When Evan asks the rhetorical question of what's not to like in this profession, that would be my answer. We stop being principals in the world and act instead as the agents of other people. We defend their positions, not our own. We look out for their interests, zealously. We articulate their arguments, not ours, even though it is we who are coming up with those arguments. It requires something that on one hand is pretty cool -- a precise ability to parse out arguments and set aside emotion, to be extremely clear about just who you represent at any moment and just what is and is not their (and therefore your) concern right now. It is the essence of that mysterious "thinking like a lawyer" phrase that sort of happens to you sometime late in 1L year. But on the other hand it is an abdication sometimes of our own agency, our own voice. And that is something I still struggle with sometimes.

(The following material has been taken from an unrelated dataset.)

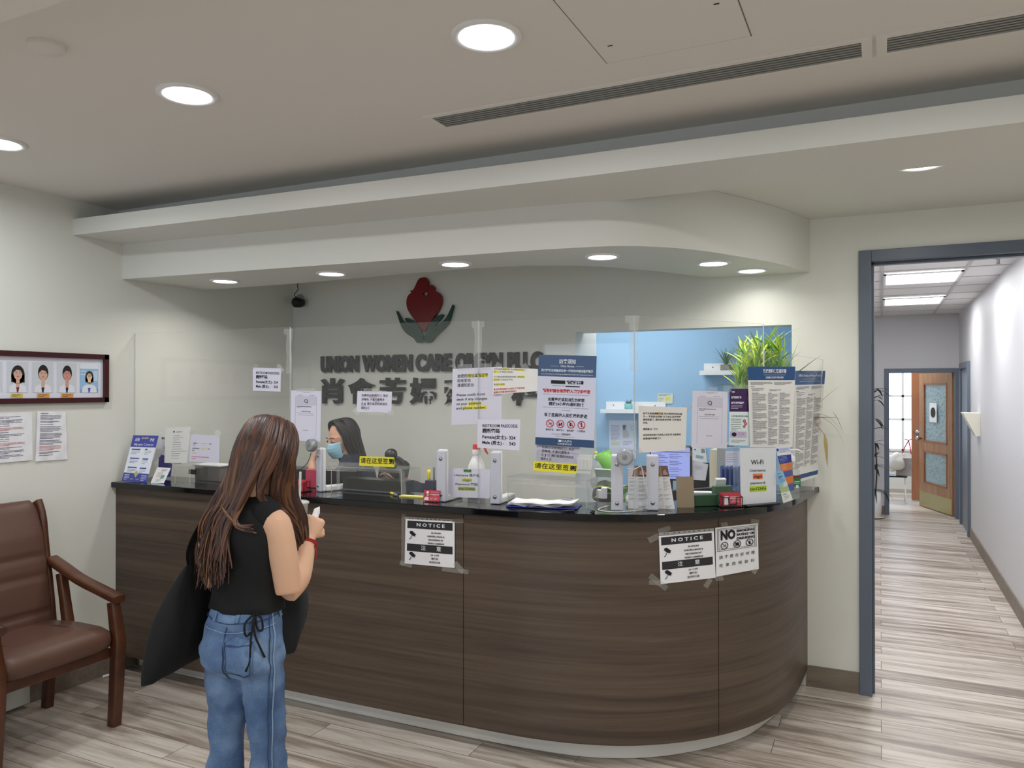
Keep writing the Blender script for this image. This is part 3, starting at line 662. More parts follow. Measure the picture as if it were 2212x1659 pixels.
p.text('如需更改或取消預約時間', 63.5, 95.5, 8, ink(50, 52, 60), 'CENTER', bold=.18, width=79); p.text('請於24小時內通知我們', 63.5, 105, 8, ink(50, 52, 60), 'CENTER', bold=.18, width=75); p.text('Please contact us at least 24 hours in advance to cancel or reschedule your appointment', 63.5, 112, 2.2, ink(90, 90, 100), 'CENTER', width=98); p.text('(ext. may apply)', 63.5, 117.5, 2.4, ink(90, 90, 100), 'CENTER', width=18)
p.text('為了您與他人的健康和舒適', 63.5, 129, 8.6, ink(50, 52, 60), 'CENTER', bold=.18, width=94)
for i in range(4): nosym(p, 30+i*22.8, 147, 8, i, RED)
for i, t in enumerate(('請勿吸煙', '請勿飲食', '請勿喧嘩', '保持整潔')): p.text(t, 30+i*22.8, 160.5, 4.2, ink(70, 72, 84), 'CENTER', bold=.08, width=17)
p.text('謝謝合作', 56, 169, 4.6, ink(60, 62, 70), bold=.1, width=19); p.rect(34, 167.2, 20, 3, ink(190, 190, 200), 3); p.text('Thank you for your cooperation', 63.5, 174, 2.3, ink(90, 90, 100), 'CENTER', width=41)
p.text('CAIPA', 68, 183.5, 6.5, WH, 'CENTER', width=22); p.rect(50, 181, 6, 4.5, WH, 3); p.text('亞美醫師協會', 63.5, 189.5, 4.2, WH, 'CENTER', width=31)
sheet('notice_board', 'tall blue and lavender visitor notice with four red prohibition symbols', S, p, ((1164, 766), (1289, 769), (1283, 968), (1156, 960)), SP3, mat('notice_lavender', (206, 208, 226), .3), off=.012, thick=.003)
# --- privacy practice posters at the right end
M_hb = mat('poster_blue_print', (38, 82, 134), .35)
def hipaa(zh, seed, nl):
    p = Page(100, 172); g = ink(110, 110, 118)
    p.rect(0, 0, 100, 29, M_hb)
    if zh: p.text('醫療資料保密通知書', 57, 10, 9, WH, 'CENTER', bold=.2, width=49); p.rect(34, 17.5, 46, .4, WH, 3); p.text('私隱權保障及健康資料通知', 57, 23.5, 4.6, WH, 'CENTER', bold=.08, width=38)
    else: p.text('HIPAA Notice of Privacy Practice', 50, 10, 7, WH, 'CENTER', bold=.06, width=76); p.rect(26, 17, 50, .4, WH, 3); p.text('This notice describes how medical information about you may be used', 50, 22, 3, WH, 'CENTER', width=68)
    p.lines(5, 33, 48, 3, 2.3, g, seed=seed); p.lines(56, 33, 40, 3, 2.3, g, seed=seed+1)
    p.lines(5, 42, 9, 1, 2, DB, th=1.2, last=1); p.lines(6, 45.5, 48, 1, 2, DB, last=.6); p.lines(8, 49, 26, 2, 2.3, g, seed=7); p.lines(46, 49, 26, 2, 2.3, g, seed=8)
    for c, x in enumerate((8, 43, 68)):
        rnd = random.Random(seed*10+c); y = 56
        p.rect(x-1.8, 55, .25, nl, ink(190, 190, 200), 2)
        while y < 56+nl-4:
            k = rnd.randint(4, 9)
            p.lines(x, y, (33, 22, 25)[c], 1, 2, DB if zh else g, th=1.0, last=rnd.uniform(.25, .5)); y += 2.3
            k = min(k, int((56+nl-2-y)/2.2)); 
            if k < 1: break
            p.lines(x, y, (33, 22, 25)[c], k, 2.2, g, th=.85, seed=rnd.randint(0, 9999)); y += 2.2*k+.9
    return p
pz = hipaa(True, 3, 114); pe = hipaa(False, 5, 150); pe.h = 232; pe.rect(0, 217, 100, 9, M_hb)
for vs, fs, m in pe.F[:2]: pass
scr5 = screen(PA5, PB5, ZT, at(1657, 768, t=3.6).z if 0 else 1.835, 'low clear acrylic sheet at the rounded right end of the desk', 1.80, topshift=(.05, .0))
def S5b(u, v, off):
    return hit(u, v, PA5, PB5, off+.03)
sheet('poster', 'white privacy practice poster in English, farther right with blue header', 'poster', pe, ((1718, 801), (1783, 801), (1766, 1030), (1712, 1045)), S5b, LAV2, off=.004)
sheet('poster', 'white privacy practice poster in Chinese, overlapping the English one', 'poster', pz, ((1615, 792), (1718, 792), (1712, 966), (1620, 966)), flat((-.62, 3.80), (-.42, 4.08)), LAV2, off=.004)
# purple mask flyer
PUR = mat('purple_print', (62, 26, 84), .35); p = Page(46, 124); p.rect(0, 0, 46, 50, PUR); p.text('CDI', 5, 7, 4, WH, bold=.2, width=6); p.text('免費面罩及消毒', 4, 19, 5, WH, bold=.25, width=22); p.text('免費新冠疫苗接種', 4, 31, 5, WH, bold=.25, width=28); p.lines(4, 36, 26, 3, 3.2, WH, th=.7)
p.poly([(46, 2), (41, 10), (39, 22), (41, 34), (46, 46)], ink(120, 92, 84), 3); p.text('保護自己預防感染', 4, 60, 3.6, ink(60, 90, 90), bold=.08, width=37); p.lines(4, 66, 24, 7, 3.9, ink(60, 70, 80), th=1); 
for a, b, r in ((34, 70, 3.5), (37, 76, 3.5), (34, 82, 3)): p.ring(a, b, r*.4, r, ink(190, 60, 70), n=7)
p.rect(2, 93, 38, 14, ink(204, 190, 216), 2); p.poly([(6, 97), (12, 95), (17, 98), (16, 103), (11, 105), (6, 102)], K, 3); p.lines(21, 95.5, 14, 3, 3.7, ink(90, 60, 120), th=1); p.lines(4, 112, 34, 3, 2.2, ink(140, 140, 140), th=.7)
sheet('flyer', 'narrow purple and white mask flyer left of the privacy poster', 'flyer', p, ((1576, 840), (1622, 840), (1618, 963), (1575, 962)), SP4, mat('flyer_paper', (226, 238, 238), .5), off=.01, tapes=((1562, 840, 1580, 840, .03),))
# --- notices on the desk front
M_bgr = mat('notice_dark_print', (44, 44, 47), .6)
def cctv():
    p = Page(100, 90)
    for y, h in ((3, 15), (49, 15)):
        p.rect(4, y, 92, h, M_bgr)
    p.text('N O T I C E', 51, 10.5, 9, WH, 'CENTER', bold=.3, width=57); p.text('注', 32, 56.5, 10, WH, bold=.1); p.text('意', 63, 56.5, 10, WH, bold=.1)
    for i, (t, w) in enumerate((('24 HOURS', 20), ('SURVEILLANCE &', 35), ('RECORDING BY', 30), ('VIDEO CAMERAS', 34))): p.text(t, 62, 25+i*6.9, 4, K, 'CENTER', bold=.14, width=w)
    for i, (t, w) in enumerate((('24 小时', 17), ('摄像机', 14), ('监控和记录', 22))): p.text(t, 60, 69+i*7, 4.4, K, 'CENTER', bold=.06, width=w)
    for y in (24, 66):
        p.poly([(9, y), (14, y-1), (22, y+6), (16, y+10), (9, y+4)], K, 3); p.ring(19, y+9, .1, 1.3, K); p.bar(12.5, y+9, 12, y+13, 1.2, K, 3); p.bar(12, y+13, 8.5, y+16, 1.2, K, 3)
    return p
def sleeve(corners, name, label):
    """clear punched plastic pocket edge above the sheet"""
    p = Page(100, 7)
    for x in (9, 15, 27, 36, 46, 54, 63, 72, 82, 90): p.rect(x, 2.4, 2.6, 2, ink(30, 28, 28), 2)
    return p
def add_sleeve(par, corners):
    o = sheet('plastic_sleeve', None, None, sleeve(0, 0, 0), corners, DESKF, mat('sleeve_plastic', (190, 190, 190), .25, alpha=.6), off=.003, parent=par)
    return o
o = sheet('paper_sign', 'surveillance notice taped on the desk front near the customer', S, cctv(), ((876, 1121), (982, 1127), (982, 1227), (874, 1217)), DESKF, tm_=M_taped, nx=14, lift=.0007, group='surveillance notices on the desk front', tapes=((872, 1110, 871, 1222, .02), (864, 1215, 890, 1222, .02), (982, 1215, 1001, 1236, .025), (955, 1229, 1012, 1236, .02), (975, 1126, 1002, 1125, .02)))
add_sleeve(o, ((874, 1116), (977, 1122), (977, 1127), (874, 1122)))
o = sheet('paper_sign', 'surveillance notice taped on the rounded desk front, left of the no smoking sheet', S, cctv(), ((1423, 1158), (1542, 1147), (1546, 1248), (1427, 1262)), DESKF, tm_=M_taped, nx=14, lift=.0007, group='surveillance notices on the desk front', tapes=((1401, 1168, 1422, 1158, .025), (1404, 1243, 1440, 1272, .025), (1402, 1258, 1428, 1260, .02), (1523, 1268, 1534, 1250, .025), (1422, 1148, 1448, 1140, .02)))
add_sleeve(o, ((1423, 1151), (1542, 1141), (1542, 1147), (1423, 1157)))
p = Page(100, 118)
for m_, l in ((0, 0), (3.5, 0)):
    for b in ((4+m_, 4+m_, 92-2*m_, .9), (4+m_, 58-m_, 92-2*m_, .9), (4+m_, 4+m_, .9, 54-2*m_), (95-m_, 4+m_, .9, 54-2*m_+.9)): p.rect(*b, K, 2)
p.text('NO', 12, 22, 27, K, bold=1.5, width=35, vs=1.1); p.text('SMOKING', 50, 14, 9, K, bold=.45, width=42, vs=.9); p.text('EATING OR', 50, 23.5, 9, K, bold=.45, width=42, vs=.9); p.text('DRINKING', 50, 33, 9, K, bold=.45, width=42, vs=.9)
for x, k_ in ((21, 0), (51, 4), (80, 5)): nosym(p, x, 46, 8.5, k_, K)
for i, t in enumerate('請不要在診所裡'): p.text(t, 8+i*12.5, 74, 9, ink(50, 50, 52), bold=.05)
for i, t in enumerate('吃東西喝飲料'): p.text(t, 8+i*14.8, 94, 9, ink(50, 50, 52), bold=.05)
sheet('paper_sign', 'no smoking, eating or drinking sheet on the rounded desk front', S, p, ((1545, 1140), (1637, 1130), (1639, 1229), (1547, 1246)), DESKF, tm_=M_taped, off=.003, nx=14, lift=.0007, tapes=((1545, 1248, 1562, 1246, .03), (1625, 1237, 1634, 1222, .03), (1622, 1128, 1640, 1130, .03), (1558, 1134, 1572, 1132, .02)))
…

I'm not sure I can articulate this very well. But I think it's one of the reasons I have this blog. It is reassuring to me that I can be a lawyer with my own distinctive voice, instead of using my mind and my tongue and my keyboard solely to speak out for the interests of my clients, which may diverge in some respects from my own. It's NOT that I work for people I don't like (I don't, and try very hard not to.). It's more that I spend my days being a voice for other people, instead of being a player, speaking for myself, out in the world directly. Something in my nature needs to do that. Without this blog, it's not a part of my professional life. I can see why that would wear some people down over time.
Couldn't have said it better. We're not called "advisors" for nothing.